Classic Woman-centric Movie Review: Murder by Decree

So Netflix screwed up again and didn’t send me The Lodger (grumble, grumble, grumble), but I have another Ripperology-related film to talk about. What is it? Murder by Decree, made in 1979 and directed by Bob Clark and starring Christopher Plummer, James Mason, Genevieve Bujold, Susan Clark (the mom in Webster), and Donald Sutherland, along with a bunch of other actors you’d know.
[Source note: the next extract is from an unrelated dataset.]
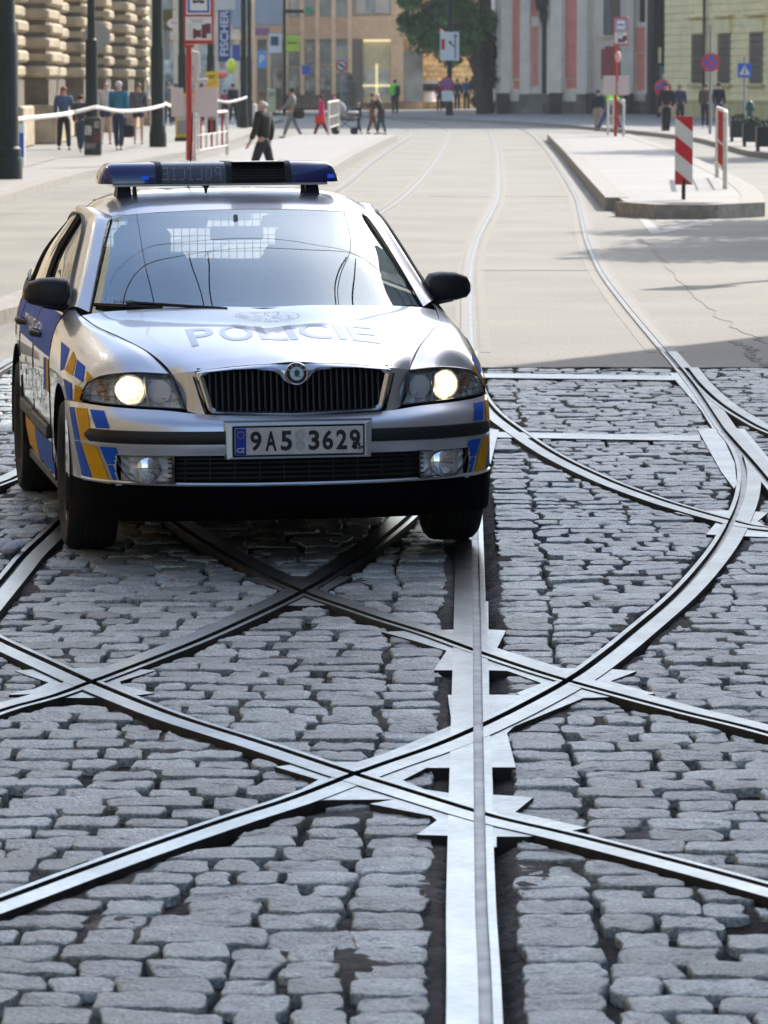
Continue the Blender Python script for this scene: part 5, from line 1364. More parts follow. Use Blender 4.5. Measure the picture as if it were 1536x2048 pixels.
# ================================================================== STREET FURNITURE
F = {}
F['pole'] = mat('dark_green_pole_paint', (.006, .016, .014), rough=.6, spec=.3, var=.15, vscale=4)
F['red'] = mat('stop_red', (.42, .012, .015), rough=.4, var=.1)
F['wht'] = mat('enamel_white', (.66, .66, .64), rough=.45, var=.06)
F['blu'] = mat('sign_blue', (.012, .09, .42), rough=.4)
F['sred'] = mat('sign_red', (.55, .015, .02), rough=.4)
F['yel'] = mat('notice_yellow', (.68, .46, .02), rough=.5)
F['rust'] = mat('old_white_paint', (.62, .60, .54), rough=.6, var=.2, vscale=14)
F['gry'] = mat('grey_metal', (.25, .26, .27), rough=.5, metal=.3)
F['ink'] = mat('sign_ink', (.02, .02, .025), rough=.6)
F['rub'] = mat('black_box_paint', (.015, .02, .02), rough=.5, var=.3, vscale=6)
F['maroon'] = mat('map_maroon', (.14, .03, .04), rough=.6)
GP = 'thick dark green tram poles'
def thick_pole(px_, py_, wpx, label, zb=ZS, hgt=9., steps=None, w2=None):
    X, Y = G(px_, py_, zb); w = wpx/S(Y); r = empty('tram_pole', (X, Y, zb), 0, label, 'pole', GP)
    mb = MB(); st = steps or [(0, 1.18), (.55, 1.18), (.6, 1.0), (2.6, 1.0), (2.7, .82), (hgt, .72)]
    mb.lathe([(w/2*k, z) for z, k in st]+[(0, hgt+.01)], (0, 0, 0), 'Z', 24); mb.build('shaft', F['pole'], r, True)
    mb = MB(); mb.lathe([(w*.64, 0), (w*.64, .35), (w*.60, .40)], (0, 0, 0), 'Z', 24); mb.build('base_collar', F['pole'], r, True)
    mb = MB(); mb.box((-w*.1, -w*.5, 1.3), (w*.42, .03, .5), bev=.01); mb.build('inspection_door', F['pole'], r)
    return r, (X, Y)
thick_pole(13, 358, 50, 'thickest dark pole cut off by the left picture edge', hgt=8)
thick_pole(184, 309, 24, 'slim dark pole with a poster-covered bin round its foot', hgt=9, steps=[(0, 1), (2.55, 1), (2.75, 1), (2.8, .66), (9, .62)])
thick_pole(316, 294, 27, 'thick dark pole standing alone left of the red tram stop sign', hgt=9)
thick_pole(365, 262, 17, 'dark pole directly behind the red tram stop sign', hgt=9)
thick_pole(422, 262, 16, 'dark pole behind the yellow notice right of the tram stop sign', hgt=9)
thick_pole(488, 256, 13, 'left one of two dark poles standing close together above the black box', hgt=9)
thick_pole(499, 250, 10, 'right one of two dark poles standing close together above the black box', hgt=9)
# poster bin round the second pole
X, Y = G(187, 313, ZS); r = empty('litter_bin', (X, Y, ZS), 0, 'dark litter bin covered with torn posters at the foot of a slim pole', 'bin')
mb = MB(); mb.box((0, -.12, .48), (.40, .36, .90), bev=.03); mb.build('bin_body', F['rub'], r, True)
for x, z, w, h, c in ((-.1, .62, .16, .22, (.4, .4, .4)), (.09, .45, .15, .30, (.10, .03, .04)), (-.05, .25, .25, .14, (.16, .15, .14)), (.1, .75, .12, .16, (.3, .28, .26))):
    mb = MB(); mb.box((x, -.305, z), (w, .008, h), tilt=(0, .05)); mb.build('poster', mat('poster_paper', c, var=.5, vscale=14), r)
X, Y = G(37, 333, ZS); r = empty('litter_bin', (X, Y, ZS), 0, 'pale bin with blue lettering behind the leftmost pole', 'bin')
mb = MB(); mb.lathe([(.14, 0), (.16, .85), (.15, .88)], (0, 0, 0), 'Z', 18); mb.build('bin_body', F['wht'], r, True)
mb = MB(); mb.box((.08, -.145, .45), (.09, .02, .5)); mb.build('blue_print', F['blu'], r)
# round mirror / disc behind pole
X, Y = G(186, 285, ZS)
for z, rr, lab in ((3.05, .38, 'upper round pale disc behind the slim pole'), (1.15, .36, 'lower round pale disc with a green mark behind the slim pole')):
    o = empty('round_board', (X, Y+2, ZS+z), 0, lab, 'board'); mb = MB(); mb.lathe([(0, -.03), (rr, -.03), (rr, .02), (0, .02)], (0, 0, 0), 'Y', 32); mb.build('disc', mat('pale_disc', (.40, .42, .38), rough=.35), o)
    mb = MB(); mb.lathe([(rr*.98, -.035), (rr*1.03, -.035), (rr*1.03, .03), (rr*.98, .03)], (0, 0, 0), 'Y', 32); mb.build('rim', F['gry'], o)
# barrier tape
def tape(pts, label):
    P = crom(pts, 60); n = len(P); vs = []
    for i, p in enumerate(P):
        tw = .35*math.sin(i*.16)
        for k in (-1, 1):
            for q in (0, 1): vs.append((p[0], p[1]+.02*k*math.sin(tw)+q*.003, p[2]+k*.045))
    fs = []
    for i in range(n-1):
        a = i*4; b = a+4
        fs += [(a, b, b+2, a+2), (a+1, a+3, b+3, b+1), (a+2, b+2, b+3, a+3), (a, a+1, b+1, b)]
    return tag(mobj('barrier_tape', vs, fs, mat('barrier_tape', (.72, .72, .70), rough=.4), smooth=True), label, 'tape', 'white barrier tape strung between the poles')
def T(px_, py_, D):
    x = (px_-768)/F_PX; y = -(py_-1024)/F_PX
    d = (x, math.cos(PITCH)+y*math.sin(PITCH), -math.sin(PITCH)+y*math.cos(PITCH)); t = D/d[1]; return (d[0]*t, D, CAM_H+d[2]*t)
tape([T(-60, 238, 78), T(0, 241, 79), T(60, 236, 83), T(130, 228, 90), T(193, 214, 100)], 'white tape running from the left picture edge to the slim pole')
tape([T(193, 214, 100.3), T(240, 222, 104), T(290, 219, 110), T(330, 210, 116)], 'white tape between the slim pole and the lone thick pole')
tape([T(330, 206, 116.3), T(345, 212, 122), T(372, 212, 130), T(410, 208, 138), T(424, 200, 145), T(455, 204, 150), T(480, 199, 155), T(494, 194, 160)], 'white tape from the lone thick pole to the double poles')
# ---- tram stop sign on the left platform
def stop_sign(px_, py_, zb, k, label, hgt):
    X, Y = G(px_, py_, zb); r = empty('tram_stop_sign', (X, Y, zb), 0, label, 'stop sign', 'tram stop signs')
    mb = MB(); mb.cone((0, 0, 0), (0, 0, hgt-1.25*k), .075*k, .065*k, 14); mb.cone((0, 0, hgt-1.30*k), (0, 0, hgt-1.24*k), .10*k, .12*k, 12); mb.build('post', F['red'], r, True)
    zc = hgt-1.22*k
    mb = MB(); mb.box((.21*k, 0, zc+.62*k), (.64*k, .10*k, 1.24*k), bev=.015); mb.build('sign_case', F['red'], r)
    yf = -.052*k
    mb = MB(); mb.box((.21*k, yf, zc+.90*k), (.52*k, .01, .54*k)); o = mb.build('stop_panel', F['wht'], r)
    mb = MB()
    for c, d in (((.21*k, yf-.006, zc+1.13*k), (.46*k, .006, .045*k)), ((.21*k, yf-.006, zc+.69*k), (.46*k, .006, .045*k)), ((0, yf-.006, zc+.91*k), (.045*k, .006, .485*k)), ((.42*k, yf-.006, zc+.91*k), (.045*k, .006, .485*k))): mb.box(c, d)
    mb.build('blue_frame', F['blu'], o)
    mb = MB(); mb.box((.21*k, yf-.006, zc+.90*k), (.26*k, .005, .035*k)); mb.box((.14*k, yf-.006, zc+.925*k), (.09*k, .005, .02*k)); mb.box((.28*k, yf-.006, zc+.925*k), (.09*k, .005, .02*k)); mb.box((.21*k, yf-.006, zc+.945*k), (.05*k, .005, .03*k), tilt=(0, .5))
    for x in (.11, .16, .26, .31): mb.lathe([(.018*k, yf-.009), (.018*k, yf-.003)], (x*k, 0, zc+.878*k), 'Y', 8)
    mb.build('tram_symbol', F['ink'], o)
    mb = MB(); mb.box((.21*k, yf, zc+.33*k), (.56*k, .01, .50*k)); o = mb.build('timetable_panel', F['wht'], r)
    mb = MB()
    for x, z, w, h in ((.33, .27, .11, .30), (.42, .33, .11, .22), (.20, .22, .13, .16), (.12, .22, .06, .22)): mb.box((x*k, yf-.006, zc+z*k), (w*k, .004, h*k))
    mb.build('line_table', F['maroon'], o)
    mb = MB()
    for i in range(3): mb.box((.18*k, yf-.006, zc+(.52-.028*i)*k), ((.30-.05*i)*k, .004, .012*k))
    for i in range(8): mb.box((.03*k, yf-.006, zc+(.42-.04*i)*k), (.10*k, .004, .008*k))
    mb.build('print_lines', F['gry'], o)
    return r
r = stop_sign(379, 321, .2, 1.0, 'red and white tram stop sign with a blue-framed tram symbol on the left platform', 3.72)
mb = MB(); mb.tube([(.06, -.05, 2.32), (.20, -.08, 2.30), (.20, -.1, 1.90), (.16, -.1, 1.72), (.40, -.1, 1.72)], [.05, .05, .06, .05, .05], 8); mb.build('lamp_bracket', mat('bracket_pinkwhite', (.6, .5, .48), rough=.5), r, True)
for x, w in ((-.26, .26), (.36, .50)):
    mb = MB(); mb.box((x, -.03, 1.25), (w, .05, .62), bev=.01); mb.build('notice_board', mat('pink_white_board', (.62, .50, .47), rough=.6), r)
mb = MB(); mb.tube([(.17, -.05, 1.0), (.17, -.05, .2)], .06, 8); mb.build('white_tube', F['rust'], r, True)
X, Y = G(372, 282, ZS); r = empty('notice_case', (X, Y, ZS), 0, 'yellow-framed notice case with a round grey map left of the red post', 'notice case')
mb = MB(); mb.box((0, 0, .75), (.62, .12, 1.30), bev=.02); mb.build('case', F['yel'], r); mb = MB(); mb.box((0, -.065, .95), (.5, .01, .7)); mb.build('map', mat('map_paper', (.42, .40, .34), var=.3, vscale=6), r)
mb = MB(); mb.box((0, -.065, .40), (.5, .01, .40)); mb.build('lower_sheet', F['gry'], r); mb = MB(); mb.box((0, 0, .05), (.66, .2, .1)); mb.build('foot', F['ink'], r)
# railings
def railing(p0, p1, zb, h, nb, label, red=(), hr=None):
    r = empty('railing', (p0[0], p0[1], zb), 0, label, 'railing', 'red and white railings at the tram stop')
    d = Vector((p1[0]-p0[0], p1[1]-p0[1], 0)); L = d.length; d.normalize(); h1 = hr or h
    def pt(t, z): return (d.x*L*t, d.y*L*t, z)
    mb = MB(); mb.tube([pt(0, 0), pt(0, h), pt(.02, h+.02), pt(.98, h1+.02), pt(1, h1), pt(1, 0)], .038, 8); mb.build('frame', F['rust'], r, True)
    mb = MB(); mb.tube([pt(0, h*.22), pt(1, h1*.22)], .022, 6); mb.tube([pt(0, h*.55), pt(1, h1*.55)], .018, 6); mb.build('cross_rail', F['rust'], r, True)
    for i in range(nb):
        t = (i+1)/(nb+1); mb = MB(); mb.tube([pt(t, h*.22), pt(t, h+(h1-h)*t)], .028, 6); mb.build('bar', F['red'] if i in red else F['rust'], r, True)
    return r
a, b = G(390, 322, .2), G(430, 319, .2); railing((a[0], a[1]), (b[0]+.05, b[1]+6), .2, .98, 5, 'red and white railing beside the left tram stop post', (0, 2, 4))
a, b = G(657, 270, .2), G(672, 268, .2); railing(a, (b[0], b[1]+8), .2, 1.0, 4, 'pale railing at the far end of the left platform beside the pram')
a, b = G(1216, 270, .2), G(1247, 273, .2); railing(a, b, .2, 1.08, 2, 'white and red railing at the far end of the right island', (1,), None)
a, b = G(1434, 355, .2), G(1450, 378, .2); railing((a[0], a[1]), (b[0], b[1]), .2, 1.22, 3, 'narrow white railing with red bars at the near end of the right island', (0, 1, 2))
r = stop_sign(1231, 272, .2, .70, 'small red tram stop sign at the far end of the right island', 3.62)
mb = MB(); mb.ell((.06, -.05, 2.42), (.10, .10, .18), 10, 6); mb.build('pink_lamp', mat('pink_lamp', (.75, .40, .36), rough=.4), r, True)
for x, w in ((-.2, .40), (.24, .34)):
    mb = MB(); mb.box((x, -.03, 1.55), (w, .05, .60), bev=.01); mb.build('notice_board', mat('pink_white_board', (.60, .46, .43), rough=.6), r)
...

The film commences in late September of 1888, after the night of the “double event,” and Sherlock Holmes (Plummer) and Dr. Watson (Mason) are called upon by the Whitechapel Vigilance Committee to investigate the murders of Jack the Ripper. Holmes and Watson show up and the Eddowes murder scene, which is being investigated by Inspector Lestrade, who, of course, is always willing to share information with Holmes. Inspector Foxboro welcomes Holmes’s help on the case, while Sir Charles Warren, the commissioner of Scotland Yard, is determined to do what he can to keep Holmes from meddling. Still, Holmes and Watson plunge onward, consulting medium R. J. Lees (Sutherland) for assistance. They finally track down prostitute Mary Jane Kelly (Clark), who is in fear for her life. It is from her that that learn of the Duke of Clarence’s secret marriage to a young Catholic woman (Bujold) and of the measures the royal family has taken to keep the whole thing from becoming public, a theory known as the Royal Conspiracy, which has been soundly debunked.

Murder by Decree poster.
Murder by Decree movie poster. Image via Wikipedia.

I’ve always like this film better than From Hell because it’s not so gory and, as in any Sherlock Holmes story, it is very neatly plotted and provides a good denouement and a certain sense of resolution for the victims. Holmes takes on the Ripper murders because the killer is escalating and because the police can’t seem to find them on their own. At the same time, he also ends up fighting for those without voices and seeking justice for those whose lives the conspirators have deemed worthless. Plummer’s Holmes is much more compassionate than other actors have more recently portrayed him, and this was a side of him seen in some of the Doyle works. Mason’s Watson is endearing and not the bumbling fool as portrayed by Nigel Bruce, either. He also has a very strong moral compass and is very intelligent and is shown as a partner in Holmes’s investigations. These are people who care about doing the right thing when everyone else isn’t, and sometimes when the world is a frightening place, I watch this movie and things do seem like they will, eventually, be okay.